Thursday, May 04, 2006

Gregory Koukl: The new definition of pluralism is not only indefensible, but it also discourages critical thinking about the real issues.

Religious Pluralism
Some of you remember the caller from yesterday, Lee, who fell into the very same error right before our ears, not eyes. Lee, a Jewish man, was reprimanding me in a very terse way for promoting the Christian idea that Christianity was true and all other religions were false. What was wrong with that? This view spreads hate, he said.

He said, "We shouldn't criticize other people's religions." I said, "Then why are you criticizing mine?" He said, "It's wrong to say other religions are wrong." I said, "Then why are you saying my religion is wrong?" He said, "You're encouraging hate by saying only your view is right and others are mistaken." I said, "Then why are you spreading hate by publicly reprimanding me saying that only your view is right and mine is mistaken?"

Do you see how these arguments are self-defeating? And how this second version of tolerance is just silly? In order to tolerate somebody and be loving you can't assert your point of view as being correct. That's what they are saying. It is hateful. It is spiteful. It is like the guy yesterday who defined homophobia for me as someone who thinks that homosexuality is immoral. That's not a definition, that's just a name. I don't agree with your view, so you call me a name. A homophobe. Now, is that loving? Of course not. You see, these people can't play by their own pluralistic rules.

This is where the bottom falls out of this new definition of pluralism. The only way one can defend it is by violating their own principles of pluralism, which goes to show that this view just doesn't work. People rant and rave about being judgmental--all the time delivering their own judgments. And boy, I wish we could catch this: because they spend their time abrading people for thinking critically about the issues instead of asking the critical question themselves: Which religious view is more worthy of belief? They discourage proper critical thinking about these issues.

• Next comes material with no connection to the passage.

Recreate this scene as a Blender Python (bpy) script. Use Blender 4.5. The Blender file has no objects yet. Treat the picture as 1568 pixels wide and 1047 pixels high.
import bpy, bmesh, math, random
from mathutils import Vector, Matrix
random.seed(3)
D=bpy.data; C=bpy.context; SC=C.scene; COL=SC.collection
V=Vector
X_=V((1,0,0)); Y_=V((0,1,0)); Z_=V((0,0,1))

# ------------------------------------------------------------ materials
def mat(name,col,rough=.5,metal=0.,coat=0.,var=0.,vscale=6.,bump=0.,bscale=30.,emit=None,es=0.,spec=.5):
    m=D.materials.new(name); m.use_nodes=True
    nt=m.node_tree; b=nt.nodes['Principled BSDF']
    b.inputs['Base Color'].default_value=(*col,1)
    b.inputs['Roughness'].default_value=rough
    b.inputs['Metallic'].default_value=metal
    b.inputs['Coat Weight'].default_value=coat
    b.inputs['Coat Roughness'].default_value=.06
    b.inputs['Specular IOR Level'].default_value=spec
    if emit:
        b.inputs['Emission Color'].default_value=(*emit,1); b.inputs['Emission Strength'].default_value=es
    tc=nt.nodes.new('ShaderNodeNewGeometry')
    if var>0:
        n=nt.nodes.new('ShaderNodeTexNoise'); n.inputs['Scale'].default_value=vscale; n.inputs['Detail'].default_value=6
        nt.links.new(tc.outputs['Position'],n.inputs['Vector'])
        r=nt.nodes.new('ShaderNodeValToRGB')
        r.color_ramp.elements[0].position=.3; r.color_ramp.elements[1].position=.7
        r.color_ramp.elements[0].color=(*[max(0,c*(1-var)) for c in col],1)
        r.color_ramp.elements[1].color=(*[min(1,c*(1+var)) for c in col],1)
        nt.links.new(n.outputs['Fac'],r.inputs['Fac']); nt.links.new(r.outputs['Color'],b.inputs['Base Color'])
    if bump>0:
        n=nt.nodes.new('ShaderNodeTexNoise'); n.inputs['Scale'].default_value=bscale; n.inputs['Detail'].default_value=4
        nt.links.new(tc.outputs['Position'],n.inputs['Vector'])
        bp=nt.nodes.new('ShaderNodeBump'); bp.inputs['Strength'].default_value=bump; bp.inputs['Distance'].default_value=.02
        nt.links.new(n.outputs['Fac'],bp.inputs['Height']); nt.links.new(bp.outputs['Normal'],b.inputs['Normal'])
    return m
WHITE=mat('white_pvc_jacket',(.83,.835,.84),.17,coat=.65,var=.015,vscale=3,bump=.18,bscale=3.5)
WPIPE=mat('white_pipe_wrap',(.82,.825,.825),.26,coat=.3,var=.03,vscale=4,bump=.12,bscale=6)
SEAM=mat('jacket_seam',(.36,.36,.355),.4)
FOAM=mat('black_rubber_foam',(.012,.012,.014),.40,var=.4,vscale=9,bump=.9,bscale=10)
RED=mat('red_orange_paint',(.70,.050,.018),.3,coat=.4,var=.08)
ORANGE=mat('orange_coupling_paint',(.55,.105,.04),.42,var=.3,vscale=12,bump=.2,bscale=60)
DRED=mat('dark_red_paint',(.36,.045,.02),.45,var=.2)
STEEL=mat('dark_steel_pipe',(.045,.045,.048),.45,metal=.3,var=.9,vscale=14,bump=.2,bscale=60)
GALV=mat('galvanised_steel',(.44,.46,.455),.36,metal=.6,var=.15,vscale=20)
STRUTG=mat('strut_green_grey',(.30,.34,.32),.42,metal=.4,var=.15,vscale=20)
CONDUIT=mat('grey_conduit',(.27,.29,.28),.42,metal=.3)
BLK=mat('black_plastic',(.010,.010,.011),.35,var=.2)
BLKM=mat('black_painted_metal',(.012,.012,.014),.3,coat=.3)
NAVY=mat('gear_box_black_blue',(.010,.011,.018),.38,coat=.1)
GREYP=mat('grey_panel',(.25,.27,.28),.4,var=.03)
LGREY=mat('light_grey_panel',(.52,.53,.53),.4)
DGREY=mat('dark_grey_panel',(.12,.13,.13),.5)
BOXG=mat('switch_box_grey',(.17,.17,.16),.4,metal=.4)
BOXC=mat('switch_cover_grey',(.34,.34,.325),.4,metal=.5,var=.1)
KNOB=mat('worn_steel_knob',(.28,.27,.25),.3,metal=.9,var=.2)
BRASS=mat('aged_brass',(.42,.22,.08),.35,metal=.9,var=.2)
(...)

Isn't it unusual that this view encourages people never to assess the truth value of their religious claims. It's saying, don't think about those things, don't criticize, don't say somebody is wrong. If you buy that, then you can't criticize even the assessment of your own spiritual claims. Yet at the same time these are the folks who fault Christians who they think are blindly following the Bible. Religious truth claims must be challenged if we're to have any confidence whatsoever that they're true. If the truth claims of Christianity can be challenged--as they constantly are by these same religious pluralism devotees--why can't the truth claims of other religions also be challenged? It seems to me that what's good for the goose is good for the gander.

Mr. Tabash can only say that any individual who says that others are out of step with God's will--Pat Robertson, Jerry Falwell, for example--are intolerant and wrong because they claim to know what God's will actually is. But according to Edward Tabash, because Robertson, Falwell, and Buchanan think they know what God's will is, then they don't. But Tabash thinks he knows what God's will is, apparently, because these people are out of step with it. So then he must be out of step with God by his own rules.

Let's get rid of all this silly talk. Let's get down to the more vital questions. What is God's will, after all? How can we know it? How can we be confident of our knowledge? Let's think about those questions instead of throwing stupid arguments at everybody to get people to stop doing the critical thinking on the critical issues.
Amen.

It's not about always being right...on the scale of right and wrong, but striving to do what is morally right. There is a standard. It was set by Christ. It is unattainable by man, but a standard nonetheless.